The Game of Risk, Sigmas, and the Big Short
A hodgepodge post.
Rick’s Doctor links to the movie The Big Short and calls it a movie with 4 sigmas in it, an accurate description.
When I was young, I would play Risk. I tended to win, but in hindsight, I was clueless and only won because I was playing even more clueless people. (Sorry, family.) My strategy was to focus on getting as much contiguous territory as possible, and then placing all, and I mean all, my armies on the outskirts. This would generally overwhelm my opponents at particular points and allow me to grow.
I’m sure having contiguous territories is still important in a properly-played game, but the strategy of having no reinforcement except on your borders is disastrous. It means a single pinprick in your defense opens up even a modest army to just go stomping through your territory in a single turn. Your opponent doesn’t even have to adequately use the resulting resources. The mere fact you lost that much territory and lose all your bonus armies, which further prevents you from closing the holes, means that you’re toast even in the hands of an unskilled player at that point.
In novice hands against a novice, the strategy is very unstable. Either you steamroll your opponent or you get steamrolled. As a strategy for ending the game as quickly as possible because you don’t really want to play in the first place, it’s probably not a bad one. Were I ever to be forced to play Risk again, I might deploy it for just this metagame reason! But as a winning strategy, it’s very dangerous.
The way the evil people in charge of our country and economy play the Economy Game strikes me as very similar. Much focus and effort is put into maintaining the front and the facade for everyone else. If anything challenges the facade, resources are redeployed from where they are doing something useful to maintain the facade and fake that everything’s OK.
A rational leader who had a long-term perspective, even a rationally-parasitic one, would let whatever bit of the economy was having trouble have its trouble, and repair itself naturally. But in the real world, that results in The Wrong People losing money and power, even if they could steal it back even greater later. (Evil is not known for its long-term time preferences.) So instead the resources are redeployed to the front to maintain the facade.
This is partially, if not largely, also responsible for creating the lemming-like nature of the market. Where ever everyone puts their money creates buying pressure, driving prices up. Following the crowd means you follow those rising asset prices. Being a lemming in this environment is profitable.
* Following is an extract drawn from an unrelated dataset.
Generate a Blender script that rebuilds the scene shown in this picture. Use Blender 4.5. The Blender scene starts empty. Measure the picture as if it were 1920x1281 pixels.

Reinforce the facade and you make money. Being a contrarian, where a sigma can easily find himself, is a recipe for going bankrupt. You can be as objectively right about the market circumstances being broken as you like, but if you didn’t also anticipate the effect of the Powers That Be also redeploying other resources to cover over the problem, you may not be able to stay solvent long enough to reap the benefits of being correct.
The Big Short movie portrays this aspect. About two thirds of the way through the movie, the mortgage market is finally in collapse, but the value of the bonds in the market is going up. This part seems to have escaped the notice of a lot of people so it was hard to dig this up, despite half the rest of the movie being readily available. What the movie is wrong about is that this wasn’t stupidity. This was people who knew what was going on, and were deliberately deploying resources to buy up the bonds, to drive up the price, to make it look like everything was fine.
(I’ve been paying more attention to the markets in the past couple of years, and my conclusion after staring at it, watching it react to news and other things, is that this is now the dominant force in the current financial markets. I think it’s almost entirely manipulation from top to bottom at this point.)
The truth is, most Wall Street iconoclasts lose. Most people run up the army wall in Alaska in Risk and are defeated by the concentrated forces. But every once in a while, the battle is won, the balloon is pricked, the front collapses, and they get to advance into territory that has been rendered completely defenseless because all the resources were continually redirected towards maintaining that front.
Being a contrarian sigma in the markets is a recipe for pain. 99% of the time going against the herd gets you trampled by the herd. But every once in a while… every once in a while it is only the contrarian sigmas left standing, because the herd ran right off a cliff.
Any resemblance to current market conditions is… probably entirely accurate.